Мы живем в мире, где скоро не останется ни одного уголка, куда не заглянул бы глаз кинокамеры. Это — мир, стремящийся непрерывно снимать слепки со своего собственного лица. Документальные кадры, отснятые десятками тысяч камер, ежедневно обрушиваются на нас с сотен тысяч экранов. Кожа Истории шелушится, превращаясь в кинопленку. Какой–то киножурнал до войны назывался «Мировое око». Это название уже не кажется претенциозным теперь, когда бесчисленные объективы на всех перекрестках событий высматривают забавные, живописные или ужасные приметы нашей судьбы.
Можно сказать, что среди американских картин, вышедших на французские экраны сразу же после войны, безоговорочным признанием пользовались только фильмы серии «Почему мы сражаемся?». Их заслуга заключалась не только в том, что в искусство пропаганды они внесли новый тон — умеренный, убедительный, лишенный крайностей, поучающий и привлекающий одновременно; составленные из одних только документальных кадров, они умудрялись к тому же быть захватывающими, как полицейский роман. Я думаю, что историк кино может усмотреть в этой серии рождение нового жанра: идеологического кинодокумента. создаваемого средствами монтажа. Разумеется, использование монтажа не было новостью. Немецкие и советские мастера монтажа давно уже показали его возможности в области документального кино, но фильмы Фрэнка Капры отмечены двойной оригинальностью. Ни один из кадров, их составляющих (за исключением нескольких раккордов), не был снят специально для этих фильмов. Монтаж здесь имеет целью не столько показывать, сколько доказывать. Перед нами абстрактные, чисто логические построения, пользующиеся, как это ни странно, самыми конкретными историческими документами — кинохроникой. Трудно представить себе более совершенное доказательство того, что монтаж исторических документов, сделанный a posteriori и для достижения иных целей, может по своей гибкости и точности приближаться к языку. Лучшие документальные ленты мирового кино были только рассказами, а эти фильмы напоминают речи.

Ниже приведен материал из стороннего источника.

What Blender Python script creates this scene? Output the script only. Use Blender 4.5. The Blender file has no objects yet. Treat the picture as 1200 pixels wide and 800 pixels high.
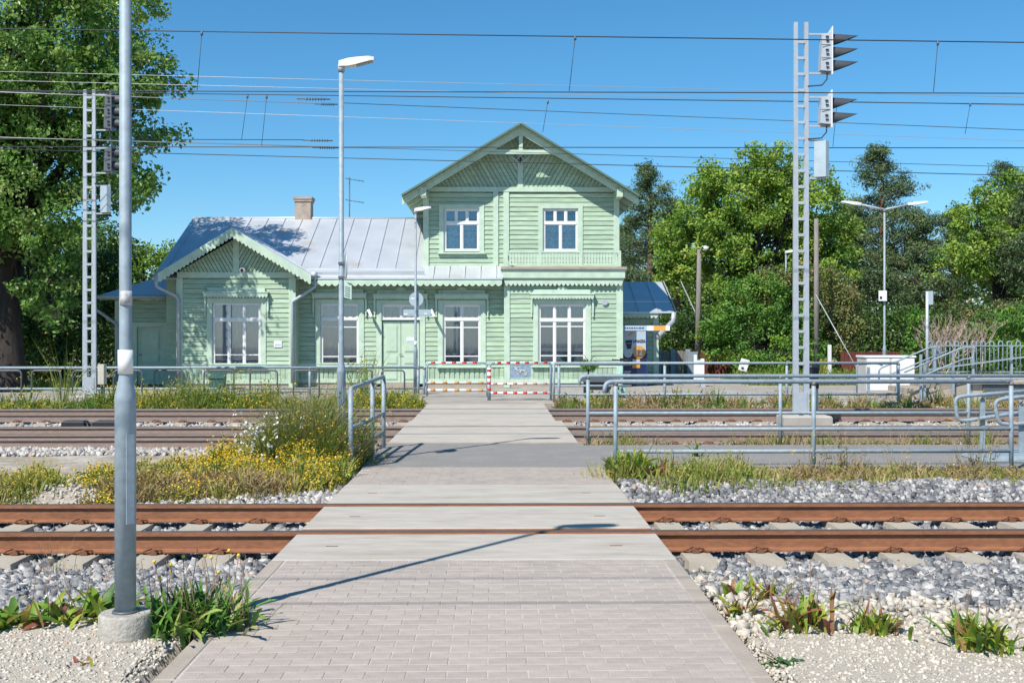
import bpy, math, random
import numpy as np
from mathutils import Vector, Matrix
R = math.radians
random.seed(7)
rng = np.random.default_rng(11)
SC = bpy.context.scene
COL = SC.collection

# ------------------------------------------------------------------ camera, sky, sun, exposure
F = 1356.0; TH = R(0.845); HH = 1.7; HZ = 390.0
cam = bpy.data.cameras.new('camera'); camo = bpy.data.objects.new('camera', cam); COL.objects.link(camo)
cam.sensor_width = 36; cam.lens = 36 * F / 1200; cam.shift_y = -10 / 1200
cam.clip_start = 0.1; cam.clip_end = 3000
camo.location = (0, 0, HH); camo.rotation_euler = (R(90), 0, -TH)
SC.camera = camo
SUN_EL = R(50); SUN_AZ = R(36.3)
LD = Vector((math.sin(SUN_AZ) * math.cos(SUN_EL), math.cos(SUN_AZ) * math.cos(SUN_EL), -math.sin(SUN_EL)))
w = bpy.data.worlds.new('World'); SC.world = w; w.use_nodes = True
wn = w.node_tree; wn.nodes.clear()
sky = wn.nodes.new('ShaderNodeTexSky'); sky.sky_type = 'NISHITA'; sky.sun_disc = False
sky.sun_elevation = SUN_EL; sky.sun_rotation = math.pi + SUN_AZ
sky.air_density = 1.0; sky.dust_density = 0.0; sky.ozone_density = 10
bg = wn.nodes.new('ShaderNodeBackground'); bg.inputs[1].default_value = 0.102
wo = wn.nodes.new('ShaderNodeOutputWorld')
hs = wn.nodes.new('ShaderNodeHueSaturation'); hs.inputs['Saturation'].default_value = 1.12; hs.inputs['Hue'].default_value = 0.487; wn.links.new(sky.outputs[0], hs.inputs['Color']); wn.links.new(hs.outputs[0], bg.inputs[0]); wn.links.new(bg.outputs[0], wo.inputs[0])
sl = bpy.data.lights.new('sun', 'SUN'); slo = bpy.data.objects.new('sun', sl); COL.objects.link(slo)
sl.energy = 4.7; sl.angle = R(0.55); sl.color = (1.0, 0.945, 0.865)
slo.rotation_euler = LD.to_track_quat('-Z', 'Y').to_euler(); slo.location = (-20, -20, 40)
SC.view_settings.view_transform = 'Standard'; SC.view_settings.look = 'None'
SC.view_settings.exposure = 0.42; SC.cycles.diffuse_bounces = 2; SC.view_settings.gamma = 1.0

# ------------------------------------------------------------------ measuring helpers (real place from distance)
def W(u, v, Y):
    a = (u - 600) / F; b = -(v - HZ) / F
    dx = a * math.cos(TH) + math.sin(TH); dy = -a * math.sin(TH) + math.cos(TH)
    t = Y / dy
    return Vector((t * dx, Y, HH + t * b))
def XU(u, Y): return W(u, HZ, Y).x
def ZV(v, Y, u=580): return W(u, v, Y).z

# ------------------------------------------------------------------ materials
MATS = {}
def nd(nt, t, **kw):
    n = nt.nodes.new(t)
    for k, v in kw.items(): setattr(n, k, v)
    return n
def mat(name, col, rough=0.7, metal=0.0, var=0.15, scale=6.0, bump=0.0, bscale=40.0, objvar=0.0,
        col2=None, c2scale=3.0, c2lo=0.5, c2hi=0.7, attr=None, ramp=None, trans=0.0, stretch=None, spec=0.5, coat=0.0):
    if name in MATS: return MATS[name]
    m = bpy.data.materials.new(name); m.use_nodes = True; nt = m.node_tree; L = nt.links
    p = nt.nodes['Principled BSDF']; out = nt.nodes['Material Output']
    p.inputs['Roughness'].default_value = rough; p.inputs['Metallic'].default_value = metal
    p.inputs['Specular IOR Level'].default_value = spec
    p.inputs['Coat Weight'].default_value = coat
    tc = nd(nt, 'ShaderNodeTexCoord'); co = tc.outputs['Object']
    if stretch:
        mp = nd(nt, 'ShaderNodeMapping'); mp.inputs['Scale'].default_value = stretch
        L.new(co, mp.inputs[0]); co = mp.outputs[0]
    if ramp:
        at = nd(nt, 'ShaderNodeAttribute', attribute_name=attr)
        cr = nd(nt, 'ShaderNodeValToRGB'); e = cr.color_ramp.elements
        while len(e) < len(ramp): e.new(0.5)
        for i, (ps, c) in enumerate(ramp): e[i].position = ps; e[i].color = (*c, 1)
        L.new(at.outputs['Fac'], cr.inputs[0]); c = cr.outputs[0]
    else:
        rgb = nd(nt, 'ShaderNodeRGB'); rgb.outputs[0].default_value = (*col, 1); c = rgb.outputs[0]
    if col2:
        n2 = nd(nt, 'ShaderNodeTexNoise'); n2.inputs['Scale'].default_value = c2scale; n2.inputs['Detail'].default_value = 8
        n2.inputs['Roughness'].default_value = 0.65
        L.new(co, n2.inputs['Vector'])
        mr = nd(nt, 'ShaderNodeMapRange'); mr.inputs[1].default_value = c2lo; mr.inputs[2].default_value = c2hi
        L.new(n2.outputs[0], mr.inputs[0])
        mx = nd(nt, 'ShaderNodeMix', data_type='RGBA'); L.new(mr.outputs[0], mx.inputs[0]); L.new(c, mx.inputs[6])
        mx.inputs[7].default_value = (*col2, 1); c = mx.outputs[2]
    if var:
        n1 = nd(nt, 'ShaderNodeTexNoise'); n1.inputs['Scale'].default_value = scale; n1.inputs['Detail'].default_value = 7
        L.new(co, n1.inputs['Vector'])
        mr = nd(nt, 'ShaderNodeMapRange'); mr.inputs[1].default_value = 0.3; mr.inputs[2].default_value = 0.7
        mr.inputs[3].default_value = 1 - var; mr.inputs[4].default_value = 1 + var
        L.new(n1.outputs[0], mr.inputs[0])
        val = mr.outputs[0]
    else: val = None
    if objvar:
        oi = nd(nt, 'ShaderNodeObjectInfo'); mr2 = nd(nt, 'ShaderNodeMapRange')
        mr2.inputs[3].default_value = 1 - objvar; mr2.inputs[4].default_value = 1 + objvar
        L.new(oi.outputs['Random'], mr2.inputs[0])
        if val is not None:
            mm = nd(nt, 'ShaderNodeMath', operation='MULTIPLY'); L.new(val, mm.inputs[0]); L.new(mr2.outputs[0], mm.inputs[1]); val = mm.outputs[0]
        else: val = mr2.outputs[0]
    if val is not None:
        vm = nd(nt, 'ShaderNodeVectorMath', operation='SCALE'); L.new(c, vm.inputs[0]); L.new(val, vm.inputs['Scale']); c = vm.outputs[0]
    L.new(c, p.inputs['Base Color'])
    if bump:
        nb = nd(nt, 'ShaderNodeTexNoise'); nb.inputs['Scale'].default_value = bscale; nb.inputs['Detail'].default_value = 6
        L.new(co, nb.inputs['Vector'])
        b = nd(nt, 'ShaderNodeBump'); b.inputs['Strength'].default_value = bump; b.inputs['Distance'].default_value = 0.02
        L.new(nb.outputs[0], b.inputs['Height']); L.new(b.outputs[0], p.inputs['Normal'])
    if trans:
        t = nd(nt, 'ShaderNodeBsdfTranslucent'); L.new(c, t.inputs[0])
        ms = nd(nt, 'ShaderNodeMixShader'); ms.inputs[0].default_value = trans
        L.new(p.outputs[0], ms.inputs[1]); L.new(t.outputs[0], ms.inputs[2]); L.new(ms.outputs[0], out.inputs[0])
    MATS[name] = m
    return m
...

Серия «Почему мы сражаемся?» (как и несколько других документальных фильмов американского и русского производства) стала возможна благодаря наличию огромного количества хроникального материала, накопленного в результате официально санкционированной охоты за событиями. Чтобы сделать эти фильмы, надо было располагать огромными богатствами международных киноархивов, где хранится столь полная и интимная информация об исторических событиях, как, например, знаменитый «танец скальпа» Гитлера в Ретонде. Можно сказать, что идеи Дзиги Вертова о «киноглазе» начинают подтверждаться в таком смысле, о котором и не подозревал советский теоретик. Единственная камера русского охотника за кадрами не могла стать вездесущей и доставить нам такой улов, который мы получаем сегодня благодаря всей разветвленной сети современного документального кино.
Фильмы серии «Почему мы сражаемся?» были удостоены заслуженных похвал как за кинематографические, так и за политические достоинства. Но мне кажется, что не был с достаточной тщательностью проанализирован сам интеллектуальный и психологический механизм их педагогического воздействия. Между тем механизм этот требует самого пристального к себе внимания, ибо его главный принцип кажется мне в высшей степени опасным для будущего человеческого разума и составляющим важное звено в истории насилия над массами.